Elecciones limpias fue clamor liberal. En el siglo pasado, casi siempre les birlaban las elecciones. La exigencia de respeto a la voluntad popular era tema del Partido Liberal. Condenar los procesos electorales generales como “elecciones estilo Honduras” pasó a ser mote peyorativo. El general Carías, 16 años en el poder, asume mediante unas de ellas.
Aquello despertaría reprobable admiración hacia quienes mostraran destrezas para el fraude electoral. Encomio al tipo de viveza propia de malhechores. Éticamente reprobados, los delincuentes electorales fueron reconocidos por los dirigentes de los partidos políticos como valiosos elementos a quienes había que agradecer por los servicios prestados.
Lo que merecía sanción, y aun ya tipificado como delito electoral, quedaba sin castigo. La impunidad les era acicate para próximas contiendas cívicas y entonces eran más y mayores los delitos electorales.
Y ya no solo por Partido Nacional, sino también por el Partido Liberal en sus primarias, con variantes como la de “la magia blanca”, por el blanqueador capaz de borrar la tinta del dedo meñique para volver a votar. Más adelante se sumaría el Partido Libertad y Refundación, iguales habilidades con la innovación del helio electoral, práctica de acrecer inmensamente los resultados en sus elecciones internas. El fraude electoral se hizo cultural. La delincuencia electoral, un crimen bien organizado, perfeccionado desde ilustres figuras como por el más humilde analfabeta funcional integrante de una MER.
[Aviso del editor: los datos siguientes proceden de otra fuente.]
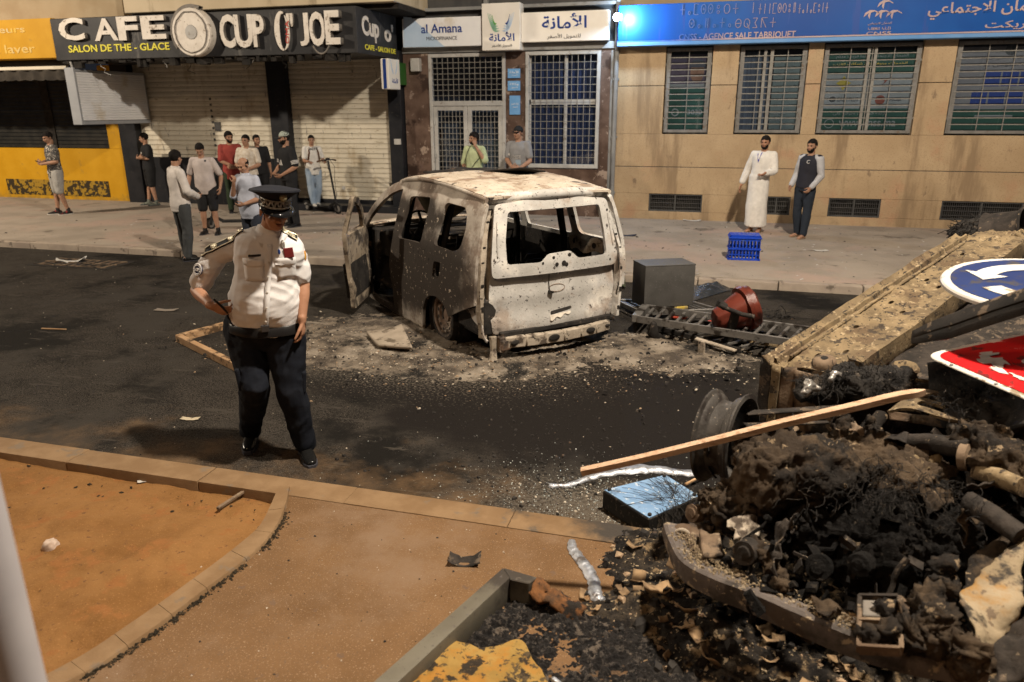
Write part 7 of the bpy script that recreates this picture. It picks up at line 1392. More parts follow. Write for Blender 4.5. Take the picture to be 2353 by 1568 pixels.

Lo mismo el premio era una modesta plaza pública o la titularidad de una secretaría de Estado. Y el fraude electoral llegó a ser una variable de la degradación de la democracia hondureña. Después de más de 20 años de observar la evolución del nefasto fenómeno, la biometría, el TREP y la Fiscalía para los delitos electorales han de disuadir el crimen electoral. Unidad en el interior del Partido Liberal y después en la hondureñidad, solo se logrará con elecciones limpias.